Portanto, importa saber se da proposta apresentada constam atributos que violem parâmetros base fixados no caderno de encargos, ou se apresenta termos ou condições que violem aspectos da execução do contrato a celebrar não submetidos à concorrência, como refere a al. b) do n.º 2 do artigo 70.º do CCP.
Como se disse no recurso nº 975/10, que esta formação admitiu em 13-01-2011, esta questão implica necessariamente outra mais geral "... de determinar o conteúdo e alcance da previsão da norma, designadamente saber o que são "os parâmetros base fixados no caderno de encargos" e também "as circunstâncias em que uma cláusula da proposta que não é considerada nos critérios e parâmetros para avaliar e adjudicar deve ser interpretada como violadora de aspectos da execução do contrato não submetidos à concorrência". Será violadora desde que integre aspectos omissos ou pouco claros do caderno de encargos, ou dê satisfação a uma previsão contida no dito caderno que não era obrigatório integrar na proposta, ou sê-lo-á, somente quando contrariar aspectos claros do caderno de encargos? E, o que são aspectos da execução do contrato? Quais desses aspectos da execução do contrato devem entender-se como não submetidos à concorrência? Bastará uma declaração não conforme com a previsão de uma cláusula do caderno de encargos para serem violados aspectos da execução? Ou deverá entender-se, em caso de desconformidade, sem expressa repulsa do que consta dos documentos conformadores do concurso, que são estes que valem e se aplicam, o que tornaria irrelevantes, ao menos algumas declarações ou cláusulas discordantes da execução prevista nas peças propostas pelo dono da obra? Ou, a norma destina-se a proteger a concorrência, pelo que para a exclusão da proposta só importam os aspectos da execução do contrato que prejudicam, destroem ou falseiam a concorrência?

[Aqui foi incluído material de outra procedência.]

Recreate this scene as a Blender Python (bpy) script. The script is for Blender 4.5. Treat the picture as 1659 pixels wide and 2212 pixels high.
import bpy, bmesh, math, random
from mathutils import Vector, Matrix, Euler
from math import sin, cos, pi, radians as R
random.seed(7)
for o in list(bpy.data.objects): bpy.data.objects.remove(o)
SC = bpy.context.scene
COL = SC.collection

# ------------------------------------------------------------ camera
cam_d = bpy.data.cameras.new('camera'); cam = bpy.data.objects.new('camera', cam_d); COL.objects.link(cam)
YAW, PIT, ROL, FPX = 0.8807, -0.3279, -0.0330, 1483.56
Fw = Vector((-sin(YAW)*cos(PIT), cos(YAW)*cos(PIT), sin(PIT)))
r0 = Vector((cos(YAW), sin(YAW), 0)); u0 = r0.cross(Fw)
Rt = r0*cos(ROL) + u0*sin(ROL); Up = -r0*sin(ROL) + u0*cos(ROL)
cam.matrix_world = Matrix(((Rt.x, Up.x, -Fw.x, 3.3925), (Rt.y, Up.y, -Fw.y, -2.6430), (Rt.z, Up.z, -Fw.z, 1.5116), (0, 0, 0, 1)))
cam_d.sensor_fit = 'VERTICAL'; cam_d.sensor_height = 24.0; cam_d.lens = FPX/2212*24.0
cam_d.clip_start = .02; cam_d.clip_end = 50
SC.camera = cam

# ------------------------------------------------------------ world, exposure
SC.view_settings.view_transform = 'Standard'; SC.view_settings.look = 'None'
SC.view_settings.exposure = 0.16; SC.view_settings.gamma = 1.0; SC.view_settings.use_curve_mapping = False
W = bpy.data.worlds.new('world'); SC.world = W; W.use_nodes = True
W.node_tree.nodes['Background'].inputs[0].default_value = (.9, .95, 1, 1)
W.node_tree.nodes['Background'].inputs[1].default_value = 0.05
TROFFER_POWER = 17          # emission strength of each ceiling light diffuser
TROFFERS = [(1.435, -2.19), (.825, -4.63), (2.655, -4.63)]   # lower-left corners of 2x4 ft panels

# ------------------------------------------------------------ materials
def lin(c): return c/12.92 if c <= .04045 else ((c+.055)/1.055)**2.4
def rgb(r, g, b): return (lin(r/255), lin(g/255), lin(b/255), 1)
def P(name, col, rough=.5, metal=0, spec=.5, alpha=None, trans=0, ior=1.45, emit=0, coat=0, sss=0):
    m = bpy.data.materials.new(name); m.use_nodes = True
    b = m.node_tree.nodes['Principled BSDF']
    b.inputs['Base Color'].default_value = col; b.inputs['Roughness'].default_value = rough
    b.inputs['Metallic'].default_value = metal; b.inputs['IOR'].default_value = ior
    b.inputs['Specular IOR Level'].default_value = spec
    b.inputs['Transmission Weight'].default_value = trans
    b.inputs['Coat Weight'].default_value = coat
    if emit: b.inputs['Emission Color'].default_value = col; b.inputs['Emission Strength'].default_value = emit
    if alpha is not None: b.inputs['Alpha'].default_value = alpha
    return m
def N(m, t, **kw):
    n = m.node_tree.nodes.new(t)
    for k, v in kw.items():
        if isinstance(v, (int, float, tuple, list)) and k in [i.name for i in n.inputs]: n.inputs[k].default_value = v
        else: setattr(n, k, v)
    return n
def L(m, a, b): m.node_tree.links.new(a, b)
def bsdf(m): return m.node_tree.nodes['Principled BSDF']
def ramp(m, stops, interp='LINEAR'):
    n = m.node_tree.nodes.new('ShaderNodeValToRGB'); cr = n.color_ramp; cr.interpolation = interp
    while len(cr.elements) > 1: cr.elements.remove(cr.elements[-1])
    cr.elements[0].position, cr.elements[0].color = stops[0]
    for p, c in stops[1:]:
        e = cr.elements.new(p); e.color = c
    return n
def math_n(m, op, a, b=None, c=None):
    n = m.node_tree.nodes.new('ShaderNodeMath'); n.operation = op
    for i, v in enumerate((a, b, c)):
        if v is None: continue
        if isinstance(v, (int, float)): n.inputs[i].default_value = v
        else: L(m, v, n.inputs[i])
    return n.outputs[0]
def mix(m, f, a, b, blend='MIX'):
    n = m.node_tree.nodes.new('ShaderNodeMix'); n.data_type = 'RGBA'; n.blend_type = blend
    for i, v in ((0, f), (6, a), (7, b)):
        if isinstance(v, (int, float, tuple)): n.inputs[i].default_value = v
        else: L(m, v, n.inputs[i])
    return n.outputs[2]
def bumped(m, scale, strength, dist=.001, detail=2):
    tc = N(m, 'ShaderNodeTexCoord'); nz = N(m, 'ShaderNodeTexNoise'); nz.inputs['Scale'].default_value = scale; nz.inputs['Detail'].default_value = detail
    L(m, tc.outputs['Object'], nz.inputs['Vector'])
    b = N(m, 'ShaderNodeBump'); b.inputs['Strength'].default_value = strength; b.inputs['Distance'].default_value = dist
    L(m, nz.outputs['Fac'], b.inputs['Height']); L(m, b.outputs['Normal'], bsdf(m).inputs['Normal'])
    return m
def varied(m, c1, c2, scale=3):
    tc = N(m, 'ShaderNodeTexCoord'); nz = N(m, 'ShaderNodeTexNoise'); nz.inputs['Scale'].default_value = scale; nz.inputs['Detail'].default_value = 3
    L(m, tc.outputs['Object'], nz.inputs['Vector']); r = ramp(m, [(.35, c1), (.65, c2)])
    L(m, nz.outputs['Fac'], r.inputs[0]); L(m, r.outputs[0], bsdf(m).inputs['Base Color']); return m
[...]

Como se vê, as questões de interpretação e aplicação desta alínea b) do n.º 2 do art.º 70.º do CCP são complexas e de relevância geral, uma vez que se repetem, pelo menos em parte dos numerosos contratos sujeitos ao regime de formação previsto no Código. Além disso são novas e sobre elas o STA não teve oportunidade de se pronunciar.
Algumas das questões gerais antes referidas antevêem-se como relevantes para a decisão do caso concreto, pelo que a intervenção do STA na revista pode ser um contributo importante para a clarificação e previsibilidade na aplicação do direito."
No caso presente está também feito apelo a que se decida quanto a saber se a força vinculativa dos documentos do concurso e o reforço adveniente de uma declaração genérica do concorrente de se conformar com todos os aspectos expressos naqueles documentos elimina as eventuais discrepâncias respeitantes a elementos não submetidos à concorrência que o concorrente inclua na proposta, sendo como que reduzidos ao conteúdo prevalecente do programa do concurso e do respectivo caderno de encargos. Ou se, pelo contrário, tais discrepâncias determinam a invalidação da proposta, ou se existe outra alternativa legal.
O P. 975/10 foi objecto de Acórdão sobre o mérito, mas em formação restrita e sem que existam outras pronúncias do Supremo, pelo que se justifica que o presente recurso seja admitido por idênticas razões.


III - Decisão.
Em conformidade com o exposto acordam, nos termos do art.º 150.º n.ºs 1 e 5 do CPTA, em admitir a revista.
Sem custas nesta fase.
Lisboa, 31 de Janeiro de 2012. - Rosendo Dias José (relator) - José Manuel da Silva Santos Botelho - Luís Pais Borges.